IFTTT (If This, Then That) has issued a major update to its iOS app with a new location channel that lets you create new triggers and recipes based on when you enter or leave a specified place. The company also confirmed that it has begun work on an Android app that should arrive early next year.
Location support has been one of the most highly requested features for IFTTT. In fact, a third-party developer launched LIFTTT, an app that uses location to activate recipes via email, earlier this week.
To use the new channel, you’ll need to search for it in the iOS app’s channels section. You can choose whether to have the new trigger fire when you enter, exit or both. You’ll then be directed to a map where you can specify the size of the trigger’s radius. Just like other recipes, you select the action you’d like performed, and then you’re ready to go. You’ll also have the option to choose whether you receive a notification when the recipe runs.
The Facebook, Twitter, Instagram and Foursquare channels have also been updated to allow for location-based triggers. For instance, you can setup triggers based on when you check-in on Foursquare in an area or when Instagram photos are taken at a given location.
Location is the biggest update yet for the iOS app, which launched in July with support for photos, contacts and reminders.

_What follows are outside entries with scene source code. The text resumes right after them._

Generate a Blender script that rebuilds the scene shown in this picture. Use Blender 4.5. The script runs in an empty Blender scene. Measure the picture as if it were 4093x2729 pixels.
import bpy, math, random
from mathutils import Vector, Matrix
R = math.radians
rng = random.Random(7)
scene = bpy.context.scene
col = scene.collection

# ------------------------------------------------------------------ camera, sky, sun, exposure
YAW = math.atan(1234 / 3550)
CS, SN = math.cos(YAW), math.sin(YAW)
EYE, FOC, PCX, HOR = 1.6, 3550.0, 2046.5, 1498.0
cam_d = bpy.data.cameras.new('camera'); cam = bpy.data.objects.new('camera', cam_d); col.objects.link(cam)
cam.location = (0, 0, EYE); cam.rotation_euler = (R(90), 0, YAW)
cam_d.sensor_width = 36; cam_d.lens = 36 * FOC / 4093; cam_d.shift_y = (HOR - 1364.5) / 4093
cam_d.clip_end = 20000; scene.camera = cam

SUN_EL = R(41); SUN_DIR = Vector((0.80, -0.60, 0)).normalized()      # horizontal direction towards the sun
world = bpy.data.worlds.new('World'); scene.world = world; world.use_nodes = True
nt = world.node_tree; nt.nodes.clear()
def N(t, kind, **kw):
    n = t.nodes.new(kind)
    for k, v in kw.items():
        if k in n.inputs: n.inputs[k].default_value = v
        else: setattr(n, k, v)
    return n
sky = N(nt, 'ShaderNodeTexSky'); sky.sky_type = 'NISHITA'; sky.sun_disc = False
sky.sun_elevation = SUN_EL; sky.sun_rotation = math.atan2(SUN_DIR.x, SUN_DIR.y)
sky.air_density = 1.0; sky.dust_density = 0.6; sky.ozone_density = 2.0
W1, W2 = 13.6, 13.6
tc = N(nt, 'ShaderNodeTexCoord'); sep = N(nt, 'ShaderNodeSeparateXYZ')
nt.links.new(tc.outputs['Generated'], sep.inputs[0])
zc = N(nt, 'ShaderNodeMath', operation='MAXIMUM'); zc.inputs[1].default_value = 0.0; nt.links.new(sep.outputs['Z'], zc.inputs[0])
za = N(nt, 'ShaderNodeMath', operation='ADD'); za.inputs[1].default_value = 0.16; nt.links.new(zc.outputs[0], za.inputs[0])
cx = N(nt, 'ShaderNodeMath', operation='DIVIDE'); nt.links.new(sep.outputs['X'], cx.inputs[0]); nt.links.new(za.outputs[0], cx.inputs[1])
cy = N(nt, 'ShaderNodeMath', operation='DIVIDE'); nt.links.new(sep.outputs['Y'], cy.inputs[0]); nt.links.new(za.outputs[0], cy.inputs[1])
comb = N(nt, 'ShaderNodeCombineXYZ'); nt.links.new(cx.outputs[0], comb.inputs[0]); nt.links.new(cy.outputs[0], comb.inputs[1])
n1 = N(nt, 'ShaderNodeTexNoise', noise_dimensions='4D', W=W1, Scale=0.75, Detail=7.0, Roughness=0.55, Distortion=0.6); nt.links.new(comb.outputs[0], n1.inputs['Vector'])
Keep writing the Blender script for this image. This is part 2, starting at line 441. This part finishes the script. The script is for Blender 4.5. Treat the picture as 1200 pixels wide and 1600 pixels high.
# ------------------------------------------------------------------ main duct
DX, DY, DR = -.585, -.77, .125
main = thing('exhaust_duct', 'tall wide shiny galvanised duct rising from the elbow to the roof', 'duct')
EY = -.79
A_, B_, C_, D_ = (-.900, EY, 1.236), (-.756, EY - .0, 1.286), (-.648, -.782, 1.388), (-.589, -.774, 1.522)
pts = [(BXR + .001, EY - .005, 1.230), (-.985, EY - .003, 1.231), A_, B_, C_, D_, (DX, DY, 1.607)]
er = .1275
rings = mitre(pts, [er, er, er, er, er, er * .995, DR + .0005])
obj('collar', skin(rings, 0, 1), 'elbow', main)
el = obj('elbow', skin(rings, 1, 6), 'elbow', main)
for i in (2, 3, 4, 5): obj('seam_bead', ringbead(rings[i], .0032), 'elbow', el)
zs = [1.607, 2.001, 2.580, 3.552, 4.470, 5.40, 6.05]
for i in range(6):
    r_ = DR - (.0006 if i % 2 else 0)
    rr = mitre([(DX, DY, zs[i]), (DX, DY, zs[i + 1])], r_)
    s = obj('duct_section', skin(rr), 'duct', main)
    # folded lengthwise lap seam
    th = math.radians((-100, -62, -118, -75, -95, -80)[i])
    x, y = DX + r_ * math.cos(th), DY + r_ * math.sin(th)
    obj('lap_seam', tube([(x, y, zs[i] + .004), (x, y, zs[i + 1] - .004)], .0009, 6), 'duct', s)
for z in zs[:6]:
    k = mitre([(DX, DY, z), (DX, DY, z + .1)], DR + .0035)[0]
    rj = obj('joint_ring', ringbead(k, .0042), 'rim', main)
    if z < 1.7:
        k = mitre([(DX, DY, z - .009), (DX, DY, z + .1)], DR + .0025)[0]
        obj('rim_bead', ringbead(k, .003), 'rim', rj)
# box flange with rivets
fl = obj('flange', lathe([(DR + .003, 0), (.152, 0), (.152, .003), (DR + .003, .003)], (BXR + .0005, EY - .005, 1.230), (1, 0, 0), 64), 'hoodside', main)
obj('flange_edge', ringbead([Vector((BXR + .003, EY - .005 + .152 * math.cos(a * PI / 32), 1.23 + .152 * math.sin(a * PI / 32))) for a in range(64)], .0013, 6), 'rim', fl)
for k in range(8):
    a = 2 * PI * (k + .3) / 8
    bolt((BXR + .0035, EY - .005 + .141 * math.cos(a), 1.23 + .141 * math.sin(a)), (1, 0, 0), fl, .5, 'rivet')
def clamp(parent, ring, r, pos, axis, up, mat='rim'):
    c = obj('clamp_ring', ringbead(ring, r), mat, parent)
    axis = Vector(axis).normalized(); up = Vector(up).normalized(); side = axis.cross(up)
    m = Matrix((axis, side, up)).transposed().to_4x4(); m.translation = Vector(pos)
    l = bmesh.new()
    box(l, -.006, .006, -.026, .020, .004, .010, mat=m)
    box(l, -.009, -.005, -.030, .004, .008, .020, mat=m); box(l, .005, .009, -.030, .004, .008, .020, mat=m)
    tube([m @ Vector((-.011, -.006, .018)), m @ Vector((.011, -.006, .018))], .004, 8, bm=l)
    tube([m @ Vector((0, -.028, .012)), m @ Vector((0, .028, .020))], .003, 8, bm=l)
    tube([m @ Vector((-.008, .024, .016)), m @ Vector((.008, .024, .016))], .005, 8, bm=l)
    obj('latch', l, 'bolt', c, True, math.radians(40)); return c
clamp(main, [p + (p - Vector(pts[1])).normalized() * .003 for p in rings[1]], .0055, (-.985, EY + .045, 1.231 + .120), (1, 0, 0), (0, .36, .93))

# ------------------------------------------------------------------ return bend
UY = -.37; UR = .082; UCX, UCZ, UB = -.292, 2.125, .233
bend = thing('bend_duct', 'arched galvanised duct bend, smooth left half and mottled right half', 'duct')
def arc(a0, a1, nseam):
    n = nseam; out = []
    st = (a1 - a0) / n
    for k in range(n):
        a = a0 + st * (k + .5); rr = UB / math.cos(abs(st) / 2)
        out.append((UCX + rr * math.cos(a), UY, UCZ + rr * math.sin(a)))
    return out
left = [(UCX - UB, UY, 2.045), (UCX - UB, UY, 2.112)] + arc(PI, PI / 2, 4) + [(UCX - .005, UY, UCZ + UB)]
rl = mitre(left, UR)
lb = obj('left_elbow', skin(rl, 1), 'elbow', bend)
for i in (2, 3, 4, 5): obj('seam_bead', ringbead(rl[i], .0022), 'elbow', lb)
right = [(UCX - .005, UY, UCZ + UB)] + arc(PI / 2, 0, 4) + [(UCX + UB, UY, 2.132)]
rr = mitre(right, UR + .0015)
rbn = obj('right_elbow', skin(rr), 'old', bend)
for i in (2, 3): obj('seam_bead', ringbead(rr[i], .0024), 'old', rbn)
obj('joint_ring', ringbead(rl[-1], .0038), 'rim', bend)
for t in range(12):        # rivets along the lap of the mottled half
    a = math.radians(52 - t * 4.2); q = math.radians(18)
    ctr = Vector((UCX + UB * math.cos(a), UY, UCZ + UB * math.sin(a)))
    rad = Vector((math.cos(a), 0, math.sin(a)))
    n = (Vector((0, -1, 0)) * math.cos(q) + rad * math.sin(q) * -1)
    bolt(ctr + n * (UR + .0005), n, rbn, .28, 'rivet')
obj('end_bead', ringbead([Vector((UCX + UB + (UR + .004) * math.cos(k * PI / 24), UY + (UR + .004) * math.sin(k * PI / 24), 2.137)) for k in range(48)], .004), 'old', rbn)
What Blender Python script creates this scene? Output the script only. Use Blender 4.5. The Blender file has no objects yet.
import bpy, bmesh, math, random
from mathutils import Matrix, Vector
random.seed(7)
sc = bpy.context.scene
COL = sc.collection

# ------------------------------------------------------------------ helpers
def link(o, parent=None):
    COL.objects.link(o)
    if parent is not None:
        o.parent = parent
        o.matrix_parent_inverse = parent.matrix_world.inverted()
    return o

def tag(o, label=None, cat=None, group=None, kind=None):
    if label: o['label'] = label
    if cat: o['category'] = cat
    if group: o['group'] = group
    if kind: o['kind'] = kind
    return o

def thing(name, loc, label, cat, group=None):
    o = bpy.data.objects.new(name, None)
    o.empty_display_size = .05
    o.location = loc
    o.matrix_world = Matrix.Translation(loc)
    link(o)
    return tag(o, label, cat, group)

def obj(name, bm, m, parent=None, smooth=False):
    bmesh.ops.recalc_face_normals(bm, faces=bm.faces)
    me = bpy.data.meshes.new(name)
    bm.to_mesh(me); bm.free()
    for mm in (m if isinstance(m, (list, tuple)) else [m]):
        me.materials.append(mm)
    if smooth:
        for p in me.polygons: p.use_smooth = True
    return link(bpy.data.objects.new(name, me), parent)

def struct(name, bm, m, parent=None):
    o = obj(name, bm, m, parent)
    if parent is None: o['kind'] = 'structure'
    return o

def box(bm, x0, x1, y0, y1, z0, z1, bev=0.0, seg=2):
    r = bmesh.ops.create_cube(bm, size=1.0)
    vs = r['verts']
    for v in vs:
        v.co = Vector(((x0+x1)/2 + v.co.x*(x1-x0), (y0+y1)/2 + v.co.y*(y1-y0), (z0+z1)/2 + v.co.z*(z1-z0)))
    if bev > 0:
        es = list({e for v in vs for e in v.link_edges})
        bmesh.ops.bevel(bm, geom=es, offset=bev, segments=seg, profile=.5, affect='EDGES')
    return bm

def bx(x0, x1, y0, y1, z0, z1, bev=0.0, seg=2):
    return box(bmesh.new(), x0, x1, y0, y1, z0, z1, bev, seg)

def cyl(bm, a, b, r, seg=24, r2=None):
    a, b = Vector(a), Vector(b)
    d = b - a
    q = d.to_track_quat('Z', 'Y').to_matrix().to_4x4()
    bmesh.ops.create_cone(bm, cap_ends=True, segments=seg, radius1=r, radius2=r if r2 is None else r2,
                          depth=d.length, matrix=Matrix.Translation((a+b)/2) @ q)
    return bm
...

CEO Linden Tibbets said IFTTT was inspired by the kinds of the creative problem solving that people do in the real world, such as holding a door open with their feet while carrying something heavy. IFTTT is intended to provide the same adaptive reuse possibilities for devices and services that connect to the Internet.
“What we’re up to at IFTTT is trying to [ask], ‘How do we allow people to take control over the services, and now increasingly the devices and hardware pieces, in their own specific contexts?’” Tibbets added.
Users have taken to IFTTT quite positively, creating more than 7 million recipes. The service sees 6-8 million triggers go off on a daily basis.
Adding on a location channel does bring IFTTT much more into the physical world. Early recipes and channels were focused strictly on shuttling information between two Web services, but now IFTTT can be used for communicating with your open connected home devices.
IFTTT is also becoming much more social with the addition a new profile feature. Users can earn “top chef” badges for creating highly popular recipes. Profiles will be tied to specific channels, such as Facebook, Instagram, Jawbone’s UP, LinkedIn or Twitter.
IFTTT is gearing up to launch its developer platform early next year. Tibbets noted that the startup’s goal is to eventually integrate with “anything that will connect over the Internet.” It’s a gargantuan task, but IFTTT is already off to a pretty good start.